The two greatest actors in cinema history, according to Hugh Jackman: “The best I’ve ever seen”

It’s going to be interesting to see how the next few movies starring Hugh Jackman do at the box office. There’s no doubt that he has the pulling power to make a film a success, but his next projects are either quite niche or have been done in other ways so many times that they risk falling by the wayside. 

Jackman had a pretty quiet 2025 by all accounts; he didn’t have any new films released, although he has finished the year off doing a 12-show residency in New York, where he’s performing all kinds of musical hits from his movies like The Greatest Showman and Les Misérables. 

The singing, in fact, has taken up most of his time over the past few years, with Jackman doing international one-man tours, and a look at the last five years shows he is remarkably choosy with the films he makes, with just last year’s Deadpool & Wolverine, 2022’s The Son and a thriller called Reminiscence that ironically nobody remembers standing as his only films in the 2020s. 

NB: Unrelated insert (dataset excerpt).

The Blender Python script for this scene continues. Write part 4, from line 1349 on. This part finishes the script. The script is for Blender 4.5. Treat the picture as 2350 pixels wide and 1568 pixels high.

But then Jackman has pretty much done it all over the past two decades, from Marvel movies to tense dramas to cartoon voiceovers, in addition to all his work on the stage. He’s picked up an Emmy Award, a Grammy and two Tony’s thanks to his Broadway performance, leaving him just an Oscar away from joining just 21 people in history to complete the set, and he has had a nomination already back in 2014 for Les Mis. 

Jackman has shown on several occasions that there’s a powerful acting talent behind the showtunes, especially in films like 2013’s Prisoners, directed by Denis Villeneuve, and he appears, in terms of what he says to the press anyway, to be much more interested in what he can bring to performances than the fame that comes with it all.

He told Forbes about the actors that went before him that he looks up to, and in choosing Paul Newman, said, “No one had more movie star mega-wattage, but if you look at the parts he played, they were just great character pieces.”

Another legendary actor he picked out was classic movie tough guy Burt Lancaster, star of The Killers and From Here to Eternity, with Jackman adding, “For me, he was always surprising, bold in his choices. Some of his drunk acting was the best I’ve ever seen.”

Lancaster was a four-time Academy Award nominee, winning one, and is regularly listed as one of the finest male actors in cinema history, while Newman also won an Oscar and was nominated for one in five different decades. 

Jackman’s next two major roles are firstly in the Neil Diamond-inspired Song Sung Blue, which is out right at the start of 2026 and co-stars Kate Hudson as a pair of Diamond tribute singers journeying across America. He’ll follow that up with yet another Robin Hood film, this time one called The Death of Robin Hood

Now, while the well of inspiration provided Nottingham’s favourite resident is surely close to drying up by now, this one does at least feature a high-quality cast; alongside Jackman will be Bill Skarsgard and always-ace Jodie Comer, so that bodes well, and it’s directed by Michael Sarnoski, who did Pig starring Nicolas Cage, which is another tick in a box.

Jackman also plays the lead role in the upcoming live-action comedy The Sheep Detectives alongside Emma Thompson, playing a shepherd who reads his flock murder mysteries and then gets found dead, leading his sheep to try to work out who did it. No, that isn’t a joke.